Management is likely out of touch with the demands of creating a high quality product. This leads to misalignment with the development team and probably the business needs. Most businesses need a higher quality product than they have. Some don't, though. In those circumstances it doesn't really matter - I recommend avoiding these places like the plague.




Business is trying to maximize money. It seems like quality has much less of an impact on sales than many of us would wish. I am not sure why it is like that, but as long as it is... it is a financially rational decision to throw unpolished products on the market as fast as possible.

It would be easy to blame the customers. But let's look in the mirror -- how do I make purchase decisions as a customer?

Actually, not a good example, because I usually don't buy software. OK, I buy Windows, but... I don't feel like I have a choice between more polished and less polished versions of Windows. Other than that, I use free software. When I use software at work, someone else made the decision and I had zero input. And that kind of software usually sucks (now I am thinking of Confluence, Jira, and other user-hostile monstrosities).

So I guess a part of the answer is that if you sell software to business, there is no need to make it nice, because the people who decide whether the company buys it are not the ones who will be stuck with using it.


I wish users more aggressive about their software. At least once a week I hear something along the lines of:

> I'm not a technology person, so I can't make X do Y

It would be so much better if the go to response was:

> This technology sucks, so I can't make X do Y. And if it can't even manage to make Y easy, then I'm sure not going to trust it with Z, and I'm going to tell my friends that they shouldn't either.

If the business types need to be reminded that the quality problem is hurting them, then we should coordinate among ourselves to ensure that it hurts even more until they notice.

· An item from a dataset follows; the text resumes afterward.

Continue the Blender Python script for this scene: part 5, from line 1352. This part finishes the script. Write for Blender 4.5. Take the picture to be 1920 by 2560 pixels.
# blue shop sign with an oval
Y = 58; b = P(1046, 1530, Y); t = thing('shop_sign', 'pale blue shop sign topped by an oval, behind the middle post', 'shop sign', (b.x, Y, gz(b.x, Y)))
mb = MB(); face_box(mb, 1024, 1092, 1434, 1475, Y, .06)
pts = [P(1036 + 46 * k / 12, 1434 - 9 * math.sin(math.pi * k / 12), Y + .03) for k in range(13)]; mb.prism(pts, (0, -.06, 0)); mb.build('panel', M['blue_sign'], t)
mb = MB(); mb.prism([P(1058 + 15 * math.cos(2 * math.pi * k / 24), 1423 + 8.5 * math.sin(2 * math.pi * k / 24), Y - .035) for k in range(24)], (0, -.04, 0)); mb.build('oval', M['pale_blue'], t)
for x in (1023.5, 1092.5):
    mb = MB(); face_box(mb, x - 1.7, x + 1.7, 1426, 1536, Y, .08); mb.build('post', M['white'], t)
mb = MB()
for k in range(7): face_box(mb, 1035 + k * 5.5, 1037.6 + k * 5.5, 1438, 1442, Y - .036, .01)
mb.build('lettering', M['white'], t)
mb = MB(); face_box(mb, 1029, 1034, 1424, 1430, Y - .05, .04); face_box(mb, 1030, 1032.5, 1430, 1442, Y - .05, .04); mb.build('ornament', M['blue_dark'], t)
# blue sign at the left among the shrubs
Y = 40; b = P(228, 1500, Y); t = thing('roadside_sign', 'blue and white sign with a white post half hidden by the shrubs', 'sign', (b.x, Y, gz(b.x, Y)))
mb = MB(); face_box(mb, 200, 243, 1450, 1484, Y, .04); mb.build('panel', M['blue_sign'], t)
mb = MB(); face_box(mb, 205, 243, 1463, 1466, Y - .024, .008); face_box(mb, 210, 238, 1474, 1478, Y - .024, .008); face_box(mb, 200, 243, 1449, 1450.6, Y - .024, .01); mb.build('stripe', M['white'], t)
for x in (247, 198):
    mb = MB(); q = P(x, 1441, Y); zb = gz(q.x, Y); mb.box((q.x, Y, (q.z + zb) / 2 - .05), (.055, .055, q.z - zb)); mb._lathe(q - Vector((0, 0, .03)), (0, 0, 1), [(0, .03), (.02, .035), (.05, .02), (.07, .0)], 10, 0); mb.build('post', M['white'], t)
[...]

I think you are on the right track, but realistically I think the answer is even more cynical: the last 20 years in software has been all about refining business models that remove choice and disempower customers. Quality doesn’t matter. Privacy doesn’t matter. Price matters a little, but only in the sense that you need to make your monthly SaaS fee low enough to avoid sticker shock- you don’t need to provide real value though. Just keep milking those monthly fees and make the UI a little worse every year or so.

Lack of interoperability and vendor lock-in, the move toward SaaS software that you run on behalf of your customers, making network effects fundamental to your value prop, bundling, and the enterprise sales tactics you pointed out are all ways that quality of software has been removed from the conversation entirely.


> It seems like quality has much less of an impact on sales than many of us would wish.

This is the unpleasant truth of the matter. As people who hone our craft and want to take pride in our work, a competent developer’s ethos is at odds with maximizing profit.


It's the balance between staying in business, going out of business, reducing employee count, increasing employee count, etc. Also how much unpaid overtime is the dev willing to put into the project. That seems to be what causes most of us to not be allowed to put in the required time for properly sanding the UI.